Request:
Leave out the images; return the rest of the data exactly.

= = =

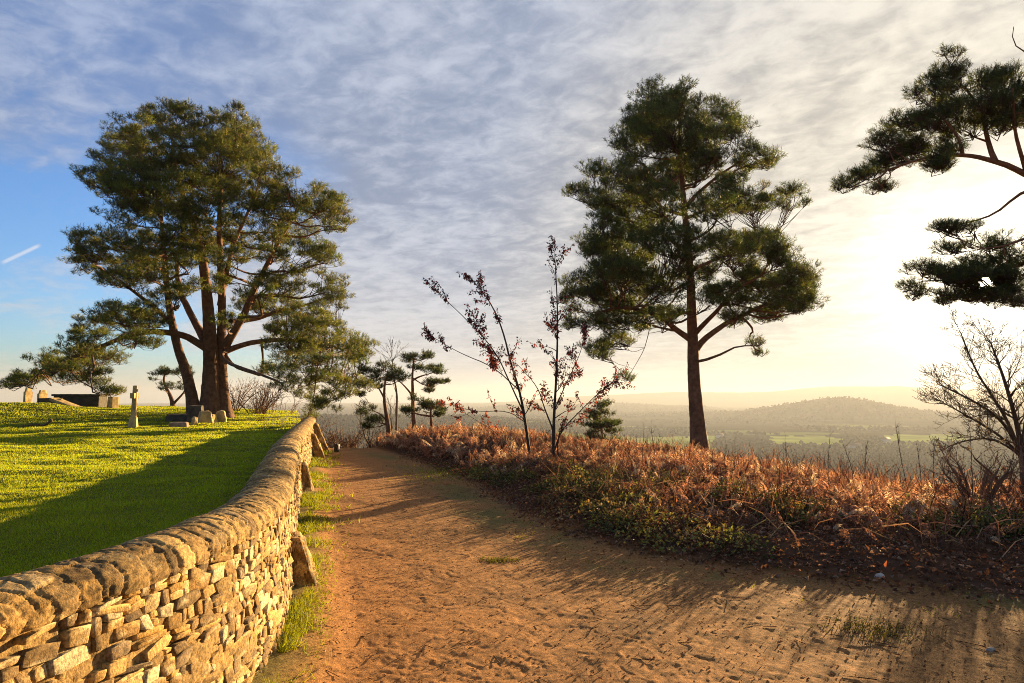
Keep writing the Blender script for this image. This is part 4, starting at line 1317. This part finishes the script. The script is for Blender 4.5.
def bare_trees():
    # right-hand bare tree against the sun
    D, s, ox, oy = 11.5, 144 / 492, 880, 300
    S_ = lambda z, dd=None: stem(z, s, ox, oy, D, dd)
    b = S_([(490, 600)])[0]; b[2] = float(gz(b[0], b[1])[0]) - 0.1
    j = S_([(486, 540)])[0]
    rt, o, t, g = bare('bare_tree', 'leafless bushy tree with fanning branches at the right edge', 'tree', b,
                       [([b, j] + S_([(470, 430), (440, 320), (410, 230), (380, 150)], [0, 0, .1, .2]), 0.055, 0.010, 30, 0.48),
                        ([j] + S_([(440, 440), (380, 380), (300, 335), (215, 295)], [-.1, -.3, -.5, -.6]), 0.035, 0.008, 22, 0.34),
                        ([j] + S_([(440, 420), (385, 330), (325, 240), (275, 110)], [.2, .4, .6, .7]), 0.035, 0.008, 22, 0.40),
                        ([j] + S_([(420, 470), (340, 420), (270, 380), (205, 345)], [.2, .4, .5, .6]), 0.028, 0.007, 22, 0.32),
                        ([j] + S_([(440, 500), (370, 470), (290, 480), (235, 500)], [-.2, -.4, -.6, -.7]), 0.024, 0.006, 22, 0.30),
                        ([j] + S_([(500, 420), (520, 300), (530, 150)], [-.2, -.3, -.4]), 0.06, 0.012, 8, 0.7),
                        ([j] + S_([(540, 470), (620, 380), (700, 260)], [.2, .3, .4]), 0.05, 0.012, 8, 0.7)], 71, 3, (0.085, 0.058, 0.035), minr=0.0036, kids=(2, 3), spread=0.6)
    add_leaves(rt, o, g, 900, [(0.20, 0.16, 0.06), (0.16, 0.11, 0.05)], 0.035, 'leaves', 0.006, 0.2)
    # birch between the small pines
    D, s, ox, oy = 25.6, 140 / 797, 330, 340
    S2 = lambda z, dd=None: stem(z, s, ox, oy, D, dd)
    b = S2([(375, 660)])[0]; b[2] = float(gz(b[0], b[1])[0]) - 0.1
    bare('birch_tree', 'bare thin birch between the small pines past the path end', 'tree', b,
         [([b] + S2([(378, 560), (380, 420), (382, 300), (360, 200), (355, 110)]), 0.07, 0.012, 14, 0.8), ([b + [-0.2, 0, 0]] + S2([(355, 560), (350, 470), (345, 380)], [.2, .2, .2]), 0.04, 0.010, 8, 0.6)],
         72, 2, (0.22, 0.17, 0.12), minr=0.006, kids=(2, 3))
    b = S2([(250, 690)])[0]; b[2] = float(gz(b[0], b[1])[0]) - 0.1
    bare('bare_shrub', 'sprawling bare shrub at the left foot of the small pines', 'shrub', b,
         [([b] + S2([(240, 620), (200, 560), (185, 500)]), 0.05, 0.012, 10, 0.8), ([b] + S2([(270, 620), (300, 570), (280, 500)], [.3, .3, .3]), 0.04, 0.010, 9, 0.7)],
         73, 2, (0.13, 0.10, 0.07), minr=0.006, kids=(2, 4))
    # brown thickets: behind the big pine and past the wall's end
    spots = ((236, 33, 374, 5, 'bare twiggy shrub directly right of the big pine trunk'), (258, 31, 380, 6, 'brownish bare shrub between the big pine and the wall end'),
             (280, 32, 388, 6, 'bare shrub behind the far end of the wall, tallest there'), (300, 34, 404, 5, 'small bare shrub just above the wall coping end'),
             (345, 26, 424, 7, 'rounded brown bare bush above the black post past the path end'), (322, 28, 428, 5, 'brown bare bush behind the wall buttresses'),
             (364, 27, 430, 6, 'low brown bare bush between the black post and small pines'),
             (972, 9.2, 441, 4, 'twiggy bare shrub in the bracken below the bare tree'), (1018, 9.6, 430, 4, 'twiggy bare shrub at the right edge beside the bare tree trunk'))
    for i, (px, D, top, nst, lab) in enumerate(spots):
        b = ground_at(px, D); b[2] -= 0.1
        tp = at(px, top, D); H = max(tp[2] - b[2], 0.8)
        g2 = np.random.default_rng(200 + i)
        st = []
        for k in range(nst + 4):
            a_ = g2.uniform(0, 2 * np.pi); sp = g2.uniform(0.2, 0.75) * H
            e = b + [math.cos(a_) * sp, math.sin(a_) * sp, H * g2.uniform(0.5, 0.75)]
            st.append(([b + [math.cos(a_) * 0.06, math.sin(a_) * 0.06, 0], (b + e) / 2 + [0, 0, 0.1 * H], e], 0.030, 0.010, 9, H * 0.30))
        bare('bare_shrub', lab, 'shrub', b, st, 210 + i, 2, (0.17, 0.095, 0.058), 'bare shrubs', minr=0.007 if D > 20 else 0.0035, kids=(2, 3), spread=0.6)
    # tall dry stems in the bracken
    ds = ((640, 12.5, 430), (655, 13.0, 428), (731, 12.4, 440), (789, 11.0, 440), (826, 10.4, 436), (848, 10.0, 446), (862, 9.8, 450), (908, 9.3, 428), (914, 9.2, 452), (938, 9.5, 446), (966, 9.0, 430))
    labs = {0: 'dry stem beside a second close to the tall pine, left one', 3: 'dry stem with dark seed head just right of the tall pine', 7: 'tallest dry forked stem leaning left near the bare tree'}
    for i, (px, D, top) in enumerate(ds):
        x = ray(px, 396)[0] * D
        b = np.array([x, D, float(gz(x, D)[0]) - 0.03])
        tp = at(px + (-12 if i == 7 else 4 * (-1) ** i), top, D)
        g2 = np.random.default_rng(300 + i)
        mid = (b + tp) / 2 + g2.normal(size=3) * 0.04
        bare('dry_stem', labs.get(i, 'thin dry leafless stem rising above the bracken against the valley'), 'dry stem', b,
             [([b, mid, tp], 0.007, 0.003, 6, 0.20)], 310 + i, 1, (0.11, 0.08, 0.055), 'dry stems above the bracken', minr=0.0022, kids=(1, 2), spread=0.5)


saplings(); bare_trees()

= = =

Task response:
Keep writing the Blender script for this image. This is part 4, starting at line 1317. This part finishes the script. The script is for Blender 4.5.
def bare_trees():
    # right-hand bare tree against the sun
    D, s, ox, oy = 11.5, 144 / 492, 880, 300
    S_ = lambda z, dd=None: stem(z, s, ox, oy, D, dd)
    b = S_([(490, 600)])[0]; b[2] = float(gz(b[0], b[1])[0]) - 0.1
    j = S_([(486, 540)])[0]
    rt, o, t, g = bare('bare_tree', 'leafless bushy tree with fanning branches at the right edge', 'tree', b,
                       [([b, j] + S_([(470, 430), (440, 320), (410, 230), (380, 150)], [0, 0, .1, .2]), 0.055, 0.010, 30, 0.48),
                        ([j] + S_([(440, 440), (380, 380), (300, 335), (215, 295)], [-.1, -.3, -.5, -.6]), 0.035, 0.008, 22, 0.34),
                        ([j] + S_([(440, 420), (385, 330), (325, 240), (275, 110)], [.2, .4, .6, .7]), 0.035, 0.008, 22, 0.40),
                        ([j] + S_([(420, 470), (340, 420), (270, 380), (205, 345)], [.2, .4, .5, .6]), 0.028, 0.007, 22, 0.32),
                        ([j] + S_([(440, 500), (370, 470), (290, 480), (235, 500)], [-.2, -.4, -.6, -.7]), 0.024, 0.006, 22, 0.30),
                        ([j] + S_([(500, 420), (520, 300), (530, 150)], [-.2, -.3, -.4]), 0.06, 0.012, 8, 0.7),
                        ([j] + S_([(540, 470), (620, 380), (700, 260)], [.2, .3, .4]), 0.05, 0.012, 8, 0.7)], 71, 3, (0.085, 0.058, 0.035), minr=0.0036, kids=(2, 3), spread=0.6)
    add_leaves(rt, o, g, 900, [(0.20, 0.16, 0.06), (0.16, 0.11, 0.05)], 0.035, 'leaves', 0.006, 0.2)
    # birch between the small pines
    D, s, ox, oy = 25.6, 140 / 797, 330, 340
    S2 = lambda z, dd=None: stem(z, s, ox, oy, D, dd)
    b = S2([(375, 660)])[0]; b[2] = float(gz(b[0], b[1])[0]) - 0.1
    bare('birch_tree', 'bare thin birch between the small pines past the path end', 'tree', b,
         [([b] + S2([(378, 560), (380, 420), (382, 300), (360, 200), (355, 110)]), 0.07, 0.012, 14, 0.8), ([b + [-0.2, 0, 0]] + S2([(355, 560), (350, 470), (345, 380)], [.2, .2, .2]), 0.04, 0.010, 8, 0.6)],
         72, 2, (0.22, 0.17, 0.12), minr=0.006, kids=(2, 3))
    b = S2([(250, 690)])[0]; b[2] = float(gz(b[0], b[1])[0]) - 0.1
    bare('bare_shrub', 'sprawling bare shrub at the left foot of the small pines', 'shrub', b,
         [([b] + S2([(240, 620), (200, 560), (185, 500)]), 0.05, 0.012, 10, 0.8), ([b] + S2([(270, 620), (300, 570), (280, 500)], [.3, .3, .3]), 0.04, 0.010, 9, 0.7)],
         73, 2, (0.13, 0.10, 0.07), minr=0.006, kids=(2, 4))
    # brown thickets: behind the big pine and past the wall's end
    spots = ((236, 33, 374, 5, 'bare twiggy shrub directly right of the big pine trunk'), (258, 31, 380, 6, 'brownish bare shrub between the big pine and the wall end'),
             (280, 32, 388, 6, 'bare shrub behind the far end of the wall, tallest there'), (300, 34, 404, 5, 'small bare shrub just above the wall coping end'),
             (345, 26, 424, 7, 'rounded brown bare bush above the black post past the path end'), (322, 28, 428, 5, 'brown bare bush behind the wall buttresses'),
             (364, 27, 430, 6, 'low brown bare bush between the black post and small pines'),
             (972, 9.2, 441, 4, 'twiggy bare shrub in the bracken below the bare tree'), (1018, 9.6, 430, 4, 'twiggy bare shrub at the right edge beside the bare tree trunk'))
    for i, (px, D, top, nst, lab) in enumerate(spots):
        b = ground_at(px, D); b[2] -= 0.1
        tp = at(px, top, D); H = max(tp[2] - b[2], 0.8)
        g2 = np.random.default_rng(200 + i)
        st = []
        for k in range(nst + 4):
            a_ = g2.uniform(0, 2 * np.pi); sp = g2.uniform(0.2, 0.75) * H
            e = b + [math.cos(a_) * sp, math.sin(a_) * sp, H * g2.uniform(0.5, 0.75)]
            st.append(([b + [math.cos(a_) * 0.06, math.sin(a_) * 0.06, 0], (b + e) / 2 + [0, 0, 0.1 * H], e], 0.030, 0.010, 9, H * 0.30))
        bare('bare_shrub', lab, 'shrub', b, st, 210 + i, 2, (0.17, 0.095, 0.058), 'bare shrubs', minr=0.007 if D > 20 else 0.0035, kids=(2, 3), spread=0.6)
    # tall dry stems in the bracken
    ds = ((640, 12.5, 430), (655, 13.0, 428), (731, 12.4, 440), (789, 11.0, 440), (826, 10.4, 436), (848, 10.0, 446), (862, 9.8, 450), (908, 9.3, 428), (914, 9.2, 452), (938, 9.5, 446), (966, 9.0, 430))
    labs = {0: 'dry stem beside a second close to the tall pine, left one', 3: 'dry stem with dark seed head just right of the tall pine', 7: 'tallest dry forked stem leaning left near the bare tree'}
    for i, (px, D, top) in enumerate(ds):
        x = ray(px, 396)[0] * D
        b = np.array([x, D, float(gz(x, D)[0]) - 0.03])
        tp = at(px + (-12 if i == 7 else 4 * (-1) ** i), top, D)
        g2 = np.random.default_rng(300 + i)
        mid = (b + tp) / 2 + g2.normal(size=3) * 0.04
        bare('dry_stem', labs.get(i, 'thin dry leafless stem rising above the bracken against the valley'), 'dry stem', b,
             [([b, mid, tp], 0.007, 0.003, 6, 0.20)], 310 + i, 1, (0.11, 0.08, 0.055), 'dry stems above the bracken', minr=0.0022, kids=(1, 2), spread=0.5)


saplings(); bare_trees()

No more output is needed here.